Prime Minister Stephen Harper is expected to announce a new tax break for families that would allow couples to split their incomes to help lessen their tax burden.
It's a proposal that polls have shown is popular with many Canadians, and yet as many as nine out of 10 Canadian families may not be able to benefit from the plan.
Here's why, and what income splitting might mean for you:
What is income splitting?
With income splitting, couples can pool their incomes at tax time to allow a high-earning spouse to redistribute some of their money to the spouse earning less income or none at all. The more of a difference there is between the two spouses' incomes, the more money the family is allowed to split and the greater the potential benefit.
Only families with children under age 18 will be eligible for the proposed plan, however. They would be allowed to transfer up to $50,000 of taxable income to the spouse in a lower income bracket. The amount of the tax relief would be capped at $2,000 per year.
What are the advantages of income-splitting?
Prime Minister Harper stated in 2011 that the problem with the current tax system is that it does not recognize that most families already pool their income when they pay their bills, yet at income tax time, they are treated separately. He's also said that income sharing among seniors has worked well for years.
Advocates of income splitting argue the current tax system also effectively penalizes families with a single, high-income earner.
They note that under the current system two families in Canada can earn the same household income, but if one family has all that income coming in from one spouse, they would pay more tax than a couple in which two spouses were making approximately the same amount.
So who will benefit?
The vast majority of families are not likely to benefit, according to reports from The C.D. Howe Institute and The Broadbent Institute. They found that 85 to 90 per cent of households would see no rebates from this tax break at all.
Those likely to see the biggest benefit would be single-income families, in which one spouse is making at least a six-figure income and the other is making little to no money. According to the Broadbent report, in order to benefit most from the plan, one spouse would need to make at least $100,000 more than the other.
The reason that the majority of families in Canada wouldn't benefit is because so many families have two income earners in the same tax bracket. Single parents also miss out, since they have no one to split their income with. Families with children no longer under the age of 18 do not qualify either.
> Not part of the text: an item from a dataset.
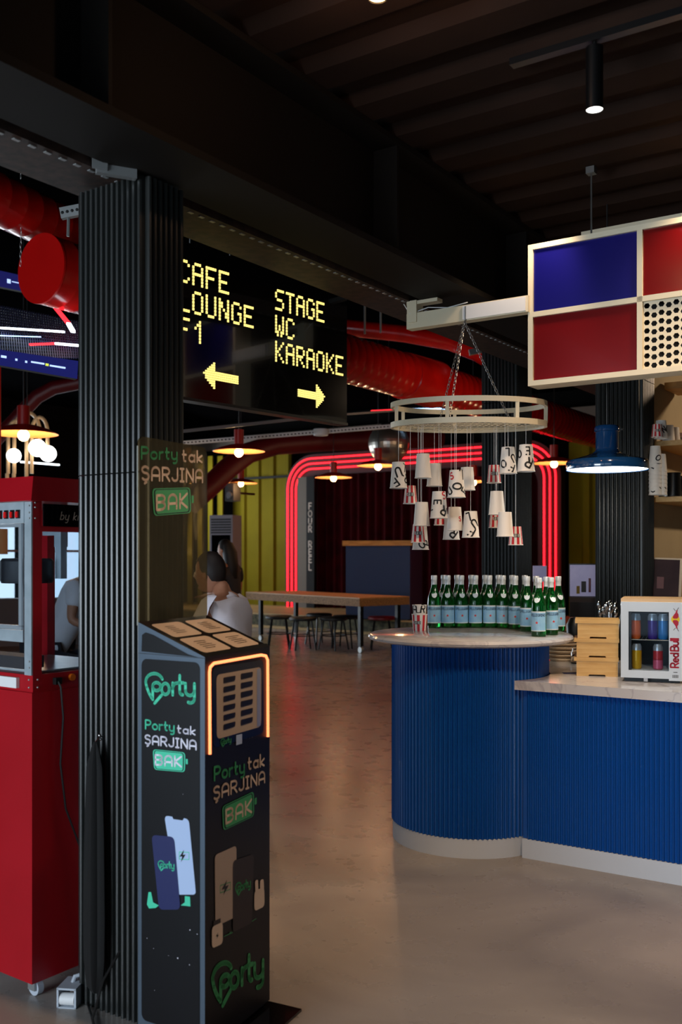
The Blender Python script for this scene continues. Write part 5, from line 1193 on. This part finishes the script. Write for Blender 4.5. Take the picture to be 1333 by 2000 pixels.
for px, off, lab, m2 in ((1303, .10, 'dark steel mug on the lower shelf', 'steel'), (1316, .14, 'black jug on the lower shelf', 'blk'), (1329, .10, 'black cup at the right end of the lower shelf', 'blk')):
    p = wallp(px, zs2, off); root = thing('steel_mug' if m2 == 'steel' else 'black_jug', lab, 'mug', p)
    MB(m2).lathe([(0, 0), (.045, 0), (.047, .01), (.042, .13), (.046, .14), (.044, .14), (.039, .13), (.04, .012), (0, .01)], 24).build('vessel', root); MB(m2).tube([(.043, 0, .11), (.075, 0, .1), (.075, 0, .05), (.045, 0, .03)], .006, 8).build('handle', root)
# cream canopy above the bar's inner wall
m_ = MB('woodgold'); a = W(1276, 752, 5.9); sbox(m_, sW + .02, 3, tW + .25, tW + .55, 2.46, 2.5); tag(m_.build('canopy_board'), 'wooden canopy board above the bar shelves', 'board')
# monitor, second screen, cabinet on the back counter
bk0 = Cp(.36, 1.17); root = thing('back_counter', 'dark back counter behind the low bar counter', 'counter', bk0, -YB)
MB('wallblack').box(-.15, 3.0, 0, .38, 0, ZC - .03).build('cabinet', root); MB('woodgold').box(-.17, 3.0, 0, .38, ZC - .03, ZC).build('counter_top', root)
p = W(1298, 1150, 5.9); root = thing('computer_monitor', 'tilted dark monitor with beige edge by the shelves', 'monitor', (p.x, p.y, ZC + .345), R(-20))
root.rotation_euler = (R(-8), R(2), R(-22)); MB('plate').box(-.10, .095, .0, .02, -.06, .235).build('housing', root); MB('screendim').box(-.095, .08, -.004, .001, -.035, .225).build('display', root)
MB('darkred').box(-.045, -.005, -.006, -.0035, .05, .12).build('screen_emblem', root); MB('blk').bar((0, .012, -.05), (0, .06, -.31), .04, .02).build('stand', root); MB('blk').box(-.09, .09, -.03, .12, -.33, -.315).build('foot', root)
p = W(1141, 1190, 6.3); root = thing('brown_cabinet', 'dark brown cash drawer cabinet left of the cutlery', 'cabinet', (p.x, p.y, 0), R(-25))
zc_ = EYE - (1167 - HZ) / F * 6.3
MB('brownbox').box(-.09, .11, 0, .3, 0, zc_).build('body', root); MB('darkbrown').box(-.085, .105, -.004, 0, .5, zc_ - .03).build('front_panel', root)
p = W(1143, 1150, 6.35); root = thing('small_display', 'small screen showing pale bottle pictures above the brown cabinet', 'screen', (p.x, p.y + .05, zc_), R(-12))
wS, hS = 50 / F * 6.35, 63 / F * 6.35
MB('blk').box(-wS / 2 - .006, wS / 2 + .006, 0, .02, .0, hS + .008).build('housing', root); MB('screengrey').box(-wS / 2, wS / 2, -.003, .001, .004, hS).build('display', root)
mb = MB('darkbrown'); mb.box(-.01, .02, -.0045, -.003, .03, .1); mb.use('panelred').box(.035, .05, -.0045, -.003, .03, .12); mb.use('yellowtop').box(-.04, -.02, -.0045, -.003, .02, .07); mb.build('display_picture', root)
p = W(1054, 1130, 7.5); root = thing('wall_tablet', 'small grey screen edge showing just above the bottles', 'screen', (p.x, p.y, EYE - (1120 - HZ) / F * 7.5 - .9), 0); MB('screengrey').box(-.045, .05, 0, .02, .86, .955).build('display', root); MB('blk').box(-.01, .01, .02, .04, -.47 - .0, .9).build('pole', root)
root.location.z = 0.0 ; root.children[1].data.transform(Matrix.Translation((0, 0, 0))); 
for c in list(root.children): bpy.data.objects.remove(c)
zt_ = EYE - (1105 - HZ) / F * 7.5; MB('screengrey').box(-.045, .055, 0, .02, zt_ - .12, zt_).build('display', root); MB('blk').box(-.012, .012, .02, .04, .02, zt_ - .02).build('pole', root); MB('blk').box(-.14, .14, -.1, .14, 0, .02).build('foot', root)
# cutlery in a glass
d = dZ(1262, ZC); p = W(1190, 1262, 5.6); p.z = ZC
root = thing('cutlery_jar', 'glass jar packed with upright steel forks and spoons behind the wooden boxes', 'jar', p)
MB('glass').lathe([(0, 0), (.05, 0), (.055, .005), (.055, .15), (.053, .15), (.053, .01), (0, .008)], 28).build('glass', root)
for k in range(14):
    a = 2.4 * k; rr = .012 + .003 * k; ln = .275 + .02 * math.sin(k * 3); tx, ty = 1.35 * rr * math.cos(a), 1.35 * rr * math.sin(a)
    c_ = MB('chrome').tube([(rr * .7 * math.cos(a), rr * .7 * math.sin(a), .012), (tx, ty, ln)], .0025, 5)
    c_.ball((tx * 1.04, ty * 1.04, ln + .02), .011, 8, 6, (1, .35, 2.2)); tag(c_.build('spoon_%s' % 'x' if False else 'dinner_spoon', None, p), 'steel spoon standing in the glass cutlery jar', 'spoon', 'spoons in the cutlery jar')
# bamboo boxes
d = dZ(1321, ZC); base = W(1168, 1321, d); zz = ZC; wb = 84 / F * d
for i, (w_, x, dx2) in enumerate(((.196, 1167, 0), (.198, 1167.5, 0), (.196, 1169, 0))):
    p = W(x, 1321, d); lab = ('bamboo box at the bottom of the stack beside the mini fridge', 'middle bamboo box of the stack beside the mini fridge', 'topmost bamboo box of the stack, lid fully visible')[i]
    root = thing('bamboo_box', lab, 'box', (p.x, p.y, zz), R(-14), 'stacked bamboo boxes')
    ww = w_ / 2; hh = .074
    mb = MB('bamboo'); y1_ = .19
    mb.add([(-ww, 0, 0), (-ww * .45, 0, 0), (-ww * .38, 0, .008), (ww * .38, 0, .008), (ww * .45, 0, 0), (ww, 0, 0), (ww, 0, hh), (-ww, 0, hh)], [tuple(range(8))])
    mb.box(-ww, -ww * .4, .001, y1_, 0, .009); mb.box(ww * .4, ww, .001, y1_, 0, .009); mb.box(-ww, ww, .0008, y1_, .0085, hh); mb.build('box_body', root)
    MB('bamboo').box(-ww - .012, ww + .004, -.004, y1_ + .003, hh, hh + .018).build('lid', root)
    zz += hh + .0185
# glass jar, plates, purple card
p = W(1128, 1296, dZ(1296, ZC)); p.z = ZC; root = thing('glass_jar', 'small clear glass jar left of the bamboo boxes', 'jar', p)
MB('glass').lathe([(0, 0), (.03, 0), (.036, .008), (.036, .06), (.028, .075), (.028, .09), (.026, .09), (.026, .075), (.033, .058), (.033, .01), (0, .006)], 24).build('jar', root)
p = W(1100, 1300, 5.62); p.z = ZC
for i in range(6): 
    root = thing('wooden_plate', 'pale round plate, %s of the stack behind the round bar' % ('bottom', 'second', 'third', 'fourth', 'fifth', 'top')[i], 'plate', (p.x, p.y, ZC + i * .021), 0, 'stack of pale plates'); MB('plate').lathe([(0, 0), (.07, 0), (.085, .012), (.086, .018), (.083, .018), (.068, .006), (0, .005)], 32).build('plate', root)
p = W(1145, 1252, 5.75); p.z = ZC; root = thing('black_grinder', 'dark oval machine between plates and bamboo boxes', 'machine', p); MB('blk').lathe([(0, 0), (.05, 0), (.055, .02), (.045, .12), (.05, .2), (.03, .24), (0, .245)], 24).build('body', root); MB('chrome').tube([(.052, 0, .02), (.06, 0, .1), (.052, 0, .2)], .006, 8).build('steel_edge', root)
root.location = W(1124, 1262, 5.65); root.location.z = ZC
p = W(1108, 1315, dZ(1315, ZC)); tag(MB('navy').box(-.05, .06, -.015, .015, 0, .003).build('purple_card', None, (p.x + .03, p.y, ZC)), 'flat dark purple card on the marble worktop', 'card')
p = W(1104, 1285, 5.25); m_ = MB('orange'); m_.box(-.04, .04, -.03, .03, 0, .006)
# ------------------------------------------------------------------ mini fridge
yF = -R(19); fz = ZC; dF = dZ(1333, ZC) + .05; f0 = W(1215, 1333, dF)
wf = .27; hf = .375; df = .30
root = thing('mini_fridge', 'white countertop mini fridge with energy drink cans behind its glass door', 'fridge', (f0.x, f0.y, fz), yF)
T_ = .025; mb = MB('fridgewhite')
mb.box(0, T_, .02, df, .03, hf); mb.box(wf - T_, wf, .02, df, .03, hf); mb.box(T_, wf - T_, df - T_, df, .03, hf); mb.box(T_, wf - T_, .02, df - T_, .03, .055); mb.box(T_, wf - T_, .02, df - T_, hf - .03, hf); mb.build('cabinet', root)
MB('fridgein').box(T_, wf - T_, df - T_ - .004, df - T_ - .001, .055, hf - .03).build('inner_back', root)
MB('fridgetop').box(-.004, wf + .004, .0, df, hf, hf + .014).build('top_panel', root); MB('blk').box(.01, wf - .01, .03, df - .02, .0, .03).build('base', root)
dr = MB('fridgewhite'); a0_, a1_ = .032, .212; dr.box(-.003, a0_, -.014, .018, .02, hf); dr.box(a1_, wf + .003, -.014, .018, .012, hf); dr.box(a0_, a1_, -.014, .018, .02, .055); dr.box(a0_, a1_, -.014, .018, hf - .045, hf); dr = dr.build('door', root)
MB('pane').box(a0_, a1_, -.004, .0, .055, hf - .045).build('door_glass', dr)
MB('blk').box(a0_, a0_ + .012, -.002, .012, .055, hf - .045).build('door_gasket', dr)
MB('plastic').box(.10, .118, -.012, .004, .004, .0195).build('door_latch', root)
# vertical lettering and emblem on the door's right stile
mb = MB('logored'); ls, wd = text_lines('Red', .034, .16); cx = .2405
G['B2'] = G['B']
def vfn(u, v): return (cx + .013 - v, -.0148, .075 + u)
mb.strokes(ls, .0075, lambda u, v: vfn(u, v)); ls2, wd2 = text_lines('Bull', .034, .16); mb.strokes(ls2, .0075, lambda u, v: vfn(u + wd + .012, v)); mb.build('door_lettering', dr)
mb = MB('logoyellow'); ez = .275 + .022
mb.add([(cx + .019 * math.cos(2 * math.pi * k / 20), -.0148, ez + .019 * math.sin(2 * math.pi * k / 20)) for k in range(20)], [tuple(range(20))])
mb.use('logored')
for s in (-1, 1):
    q_ = [(-.012, .006), (-.009, .018), (.0, .030), (.004, .042), (.010, .046), (.008, .032), (.013, .024), (.014, .012), (.008, .004), (-.004, .003)]
    mb.add([(cx + a, -.0154, ez + s * b) for a, b in q_], [(0, 1, 8, 9), (1, 2, 7, 8), (2, 3, 5, 6), (2, 6, 7), (3, 4, 5)])
mb.use('ink')
for s in (-1, 1): mb.strokes([[(0, .040), (-.008, .050)], [(.008, .044), (.014, .054)]], .0022, lambda u, v, s=s: (cx + u, -.0156, ez + s * v))
mb.build('door_emblem', dr)
mb = MB('acdark'); 
for k in range(9): mb.box(cx - .013 + k * .003, cx - .0115 + k * .003, -.0149, -.0147, .026, .04)
mb.strokes([[(-.008, .052), (.008, .052)]], .003, lambda u, v: (cx + u, -.0149, v)); mb.build('small_print', dr)
sh_ = MB('galv'); 
for k in range(12): sh_.tube([(T_ + .008 + k * .0185, .03, .195), (T_ + .008 + k * .0185, df - .04, .195)], .0015, 5)
sh_.tube([(T_, .028, .195), (wf - T_, .028, .195)], .0025, 6); sh_.build('wire_shelf', root)
zlo, zhi = .0555, .1975
cols = [(.062, zhi, 'canorange', 'orange energy drink can on the fridge upper shelf', None), (.138, zhi, 'canpurple', 'purple energy drink can on the fridge upper shelf', None), (.185, zhi, 'canblue', 'blue energy drink can on the fridge upper shelf', None),
        (.066, zlo, 'canyellow', 'yellow energy drink can on the fridge floor', None), (.162, zlo, 'canred', 'red and pink energy drink can on the fridge floor', 'canpink')]
Mf = Matrix.Translation((f0.x, f0.y, fz)) @ Matrix.Rotation(yF, 4, 'Z')
for x, z, m2, lab, m3 in cols:
    root = thing('drink_can', lab, 'can', Mf @ Vector((x, .062, z)), 0, 'energy drink cans in the mini fridge')
    r = .0225; h = .118
    mb = MB(m2); mb.lathe([(0, .004), (.018, .0), (r, .008), (r, .05)], 24); mb.use(m3 or m2).lathe([(r, .05), (r, h - .03)], 24) if not m3 else None
    if m3: mb.use(m3).lathe([(.0228, .004), (.0228, .045)], 24); mb.use(m2).lathe([(r, .045), (r, h - .03)], 24)
    mb.use('silver').lathe([(r, h - .03), (r, h - .012), (.018, h - .002), (.018, h), (.016, h - .003), (0, h - .004)], 24); mb.build('can_body', root)
    MB('steel').box(-.006, .006, -.009, .006, h - .004, h - .001).build('pull_tab', root)
p_ = Mf @ Vector((.12, .06, hf - .035)); area('fridge_light', p_, p_ + Vector((0, .02, -1)), .14, .03, .008, (.9, .95, 1))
Why is Ontario against the plan, but Alberta isn't?
Ontario doesn't like the income splitting plan because it believes it will cost the province more than $1 billion a year in lost revenue, according to a study by the Mowat Centre at the University of Toronto.
That's because, under the tax collection agreements the federal government has in place with every province except Quebec, provinces would be forced to mirror the federal initiative.
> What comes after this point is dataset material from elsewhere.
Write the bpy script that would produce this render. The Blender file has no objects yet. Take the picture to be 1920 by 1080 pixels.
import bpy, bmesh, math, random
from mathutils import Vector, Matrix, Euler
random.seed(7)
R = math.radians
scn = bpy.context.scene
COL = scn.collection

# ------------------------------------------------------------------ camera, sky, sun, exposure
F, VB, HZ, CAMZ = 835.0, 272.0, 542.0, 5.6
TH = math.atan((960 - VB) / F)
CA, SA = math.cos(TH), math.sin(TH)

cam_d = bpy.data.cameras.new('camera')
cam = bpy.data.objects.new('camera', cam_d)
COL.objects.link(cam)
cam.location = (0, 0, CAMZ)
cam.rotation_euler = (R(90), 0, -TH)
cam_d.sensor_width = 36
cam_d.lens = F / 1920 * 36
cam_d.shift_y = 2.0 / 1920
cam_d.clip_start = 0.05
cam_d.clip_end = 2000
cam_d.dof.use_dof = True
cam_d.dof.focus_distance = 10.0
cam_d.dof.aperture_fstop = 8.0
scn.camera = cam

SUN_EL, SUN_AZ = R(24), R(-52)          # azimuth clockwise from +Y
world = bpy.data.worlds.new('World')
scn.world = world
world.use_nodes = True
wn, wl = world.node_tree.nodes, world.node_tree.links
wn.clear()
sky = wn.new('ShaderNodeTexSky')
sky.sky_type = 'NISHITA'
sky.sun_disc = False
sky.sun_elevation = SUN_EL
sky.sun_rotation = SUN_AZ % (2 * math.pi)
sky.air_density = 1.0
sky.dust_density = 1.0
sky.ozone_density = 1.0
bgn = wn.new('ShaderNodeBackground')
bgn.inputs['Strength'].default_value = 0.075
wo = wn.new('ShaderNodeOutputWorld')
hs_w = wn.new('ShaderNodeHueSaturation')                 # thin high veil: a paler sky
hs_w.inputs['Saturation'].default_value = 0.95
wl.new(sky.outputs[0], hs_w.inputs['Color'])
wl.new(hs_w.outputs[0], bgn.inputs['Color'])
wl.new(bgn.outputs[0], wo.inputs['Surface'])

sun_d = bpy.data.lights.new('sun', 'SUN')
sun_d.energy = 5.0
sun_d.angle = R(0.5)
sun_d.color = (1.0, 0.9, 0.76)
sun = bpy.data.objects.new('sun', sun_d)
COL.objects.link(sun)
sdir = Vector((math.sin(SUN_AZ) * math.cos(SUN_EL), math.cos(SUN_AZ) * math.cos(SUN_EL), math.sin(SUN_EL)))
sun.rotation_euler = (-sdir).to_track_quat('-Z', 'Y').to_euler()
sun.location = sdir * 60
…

Alberta, on the other hand, has a flat tax system, meaning lower-earning spouses pay the same tax rate as their higher earning spouses. So when families redistribute incomes, it doesn't affect provincial revenues as much.
As well, compared to other provinces, a higher percentage of families in Alberta fit tinto the family model in which one spouse is working and earning a high income, while the other is at home.
Will it convince more families to keep one parent at home?
Perhaps. But, because the benefit is capped at $2,000, it's unlikely this tax break would play a big role in helping families decide if it is worth having one parent at home.
The C.D. Howe Institute worries that because income splitting can raise the marginal tax rate for a lower-earning spouse -- typically the wife – it gives them less incentive to enter or re-enter the workforce.
"This would make married women more vulnerable by reducing their work experience," it said in 2011.
What other concerns are there?
Critics of the plan have noted that income splitting will cost the federal coffers billions in lost tax revenue next year. The C.D. Howe Institute estimates it would cost Ottawa $2.4 billion in 2015 alone.
Critics worry that the plan will mean that average Canadian families gain nothing from the tax break but would ultimately pay the costs, since the loss in tax revenue could result in the need to cut federal public services or other tax hikes meant to offset those costs.
Are there other ways for families to reduce their tax burden?
CTV News Chief Financial Commentator Pattie Lovett-Reid says there are other methods for families to reduce their tax burdens by shifting their expenses. They include Tax-Free Savings Accounts or TFSAs, in which one family member places money in the TFSA of another family member who is in a lower tax bracket.
Spousal Registered Retirement Savings Plan are another option, and allow the higher income spouse to contribute to an RRSP in their spouse's name while claiming the contribution as a tax deduction on their own tax return.
Higher-income earners can also pay for the majority of charitable tax donations, while lower-income earners can pay for child care expenses to ensure they get the highest rebates.